(Some records)
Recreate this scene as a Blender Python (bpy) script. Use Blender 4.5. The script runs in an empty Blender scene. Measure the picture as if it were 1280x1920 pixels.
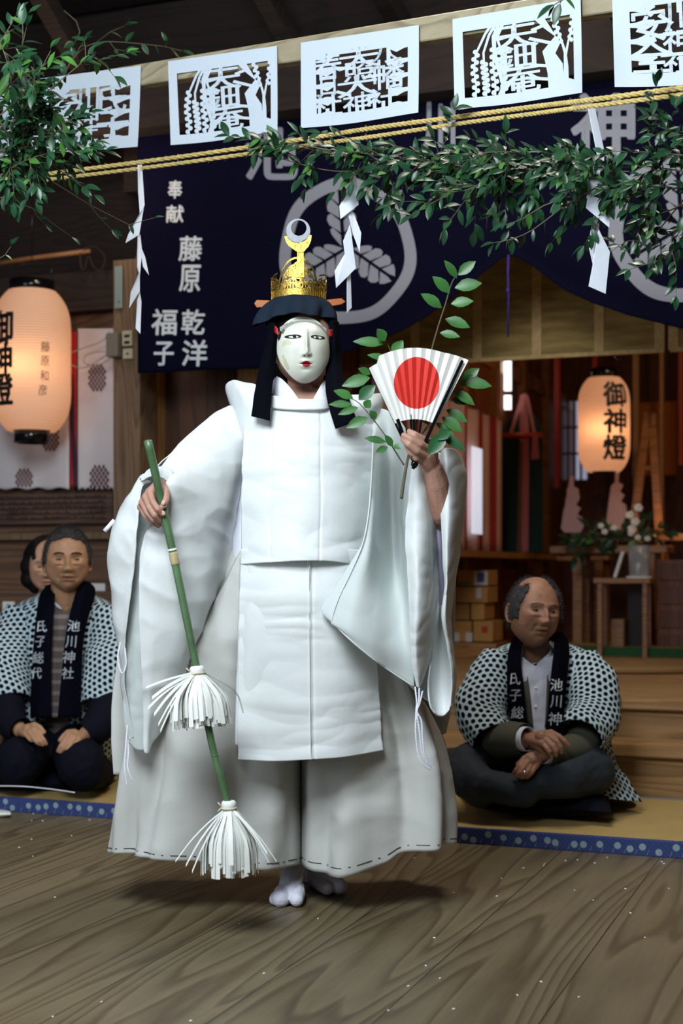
import bpy, bmesh, math, random
import numpy as np
from mathutils import Vector, Matrix, noise
from math import radians, sin, cos, pi, exp, floor, sqrt, atan2

# ---------------------------------------------------------------- camera, world, lights, exposure
F, CX, CY, H = 2650.0, 640.0, 1068.0, 0.905      # focal length in px of the 1280x1920 frame, horizon row, camera height
Y0 = 3.795                                        # depth of the dancer
A = radians(20.5)                                 # the shrine front is turned by this angle to the camera
sc = bpy.context.scene
cam_d = bpy.data.cameras.new('camera'); cam = bpy.data.objects.new('camera', cam_d)
sc.collection.objects.link(cam); sc.camera = cam
cam.location = (0, 0, H); cam.rotation_euler = (pi/2, 0, 0)
cam_d.sensor_fit = 'VERTICAL'; cam_d.sensor_height = 36; cam_d.sensor_width = 24
cam_d.lens = F/1920*36; cam_d.shift_y = (CY-960)/1920; cam_d.clip_start = .05; cam_d.clip_end = 60
cam_d.dof.use_dof = True; cam_d.dof.focus_distance = 3.7; cam_d.dof.aperture_fstop = 3.2

sc.view_settings.view_transform = 'Standard'; sc.view_settings.look = 'None'
sc.view_settings.gamma = 1; sc.view_settings.use_curve_mapping = False
sc.view_settings.exposure = 0.30
w = bpy.data.worlds.new('world'); sc.world = w; w.use_nodes = True
w.node_tree.nodes['Background'].inputs[0].default_value = (.55, .68, .9, 1)
w.node_tree.nodes['Background'].inputs[1].default_value = 0.035

def area(name, loc, target, size, power, col, sy=None):
    l = bpy.data.lights.new(name, 'AREA'); l.energy = power; l.color = col
    l.shape = 'RECTANGLE'; l.size = size; l.size_y = sy or size
    o = bpy.data.objects.new(name, l); sc.collection.objects.link(o); o.location = loc
    o.rotation_euler = (Vector(target)-Vector(loc)).to_track_quat('-Z', 'Y').to_euler()
    return o
def point(name, loc, power, col, r=.05):
    l = bpy.data.lights.new(name, 'POINT'); l.energy = power; l.color = col; l.shadow_soft_size = r
    o = bpy.data.objects.new(name, l); sc.collection.objects.link(o); o.location = loc
    return o
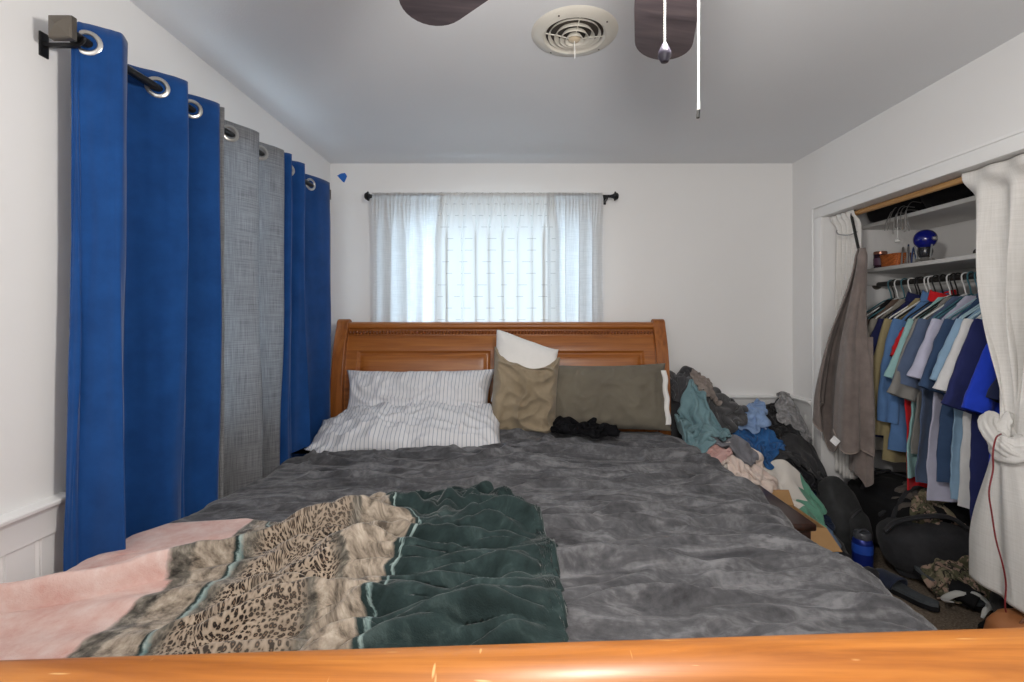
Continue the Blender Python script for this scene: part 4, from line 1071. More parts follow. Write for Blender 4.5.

*WHAT TO PRODUCE:*
Skip the pictures and transcribe the rest of the records exactly.

*ANSWER TO THIS TASK:*
Recreate this scene as a Blender Python (bpy) script. Use Blender 4.5. The script runs in an empty Blender scene. Measure the picture as if it were 1280x1920 pixels.
import bpy, bmesh, math, random
import numpy as np
from mathutils import Vector, Matrix, noise
from math import radians, sin, cos, pi, exp, floor, sqrt, atan2

# ---------------------------------------------------------------- camera, world, lights, exposure
F, CX, CY, H = 2650.0, 640.0, 1068.0, 0.905      # focal length in px of the 1280x1920 frame, horizon row, camera height
Y0 = 3.795                                        # depth of the dancer
A = radians(20.5)                                 # the shrine front is turned by this angle to the camera
sc = bpy.context.scene
cam_d = bpy.data.cameras.new('camera'); cam = bpy.data.objects.new('camera', cam_d)
sc.collection.objects.link(cam); sc.camera = cam
cam.location = (0, 0, H); cam.rotation_euler = (pi/2, 0, 0)
cam_d.sensor_fit = 'VERTICAL'; cam_d.sensor_height = 36; cam_d.sensor_width = 24
cam_d.lens = F/1920*36; cam_d.shift_y = (CY-960)/1920; cam_d.clip_start = .05; cam_d.clip_end = 60
cam_d.dof.use_dof = True; cam_d.dof.focus_distance = 3.7; cam_d.dof.aperture_fstop = 3.2

sc.view_settings.view_transform = 'Standard'; sc.view_settings.look = 'None'
sc.view_settings.gamma = 1; sc.view_settings.use_curve_mapping = False
sc.view_settings.exposure = 0.30
w = bpy.data.worlds.new('world'); sc.world = w; w.use_nodes = True
w.node_tree.nodes['Background'].inputs[0].default_value = (.55, .68, .9, 1)
w.node_tree.nodes['Background'].inputs[1].default_value = 0.035

def area(name, loc, target, size, power, col, sy=None):
    l = bpy.data.lights.new(name, 'AREA'); l.energy = power; l.color = col
    l.shape = 'RECTANGLE'; l.size = size; l.size_y = sy or size
    o = bpy.data.objects.new(name, l); sc.collection.objects.link(o); o.location = loc
    o.rotation_euler = (Vector(target)-Vector(loc)).to_track_quat('-Z', 'Y').to_euler()
    return o
def point(name, loc, power, col, r=.05):
    l = bpy.data.lights.new(name, 'POINT'); l.energy = power; l.color = col; l.shadow_soft_size = r
    o = bpy.data.objects.new(name, l); sc.collection.objects.link(o); o.location = loc
    return o
Continue the Blender Python script for this scene: part 4, from line 1071. More parts follow. Write for Blender 4.5.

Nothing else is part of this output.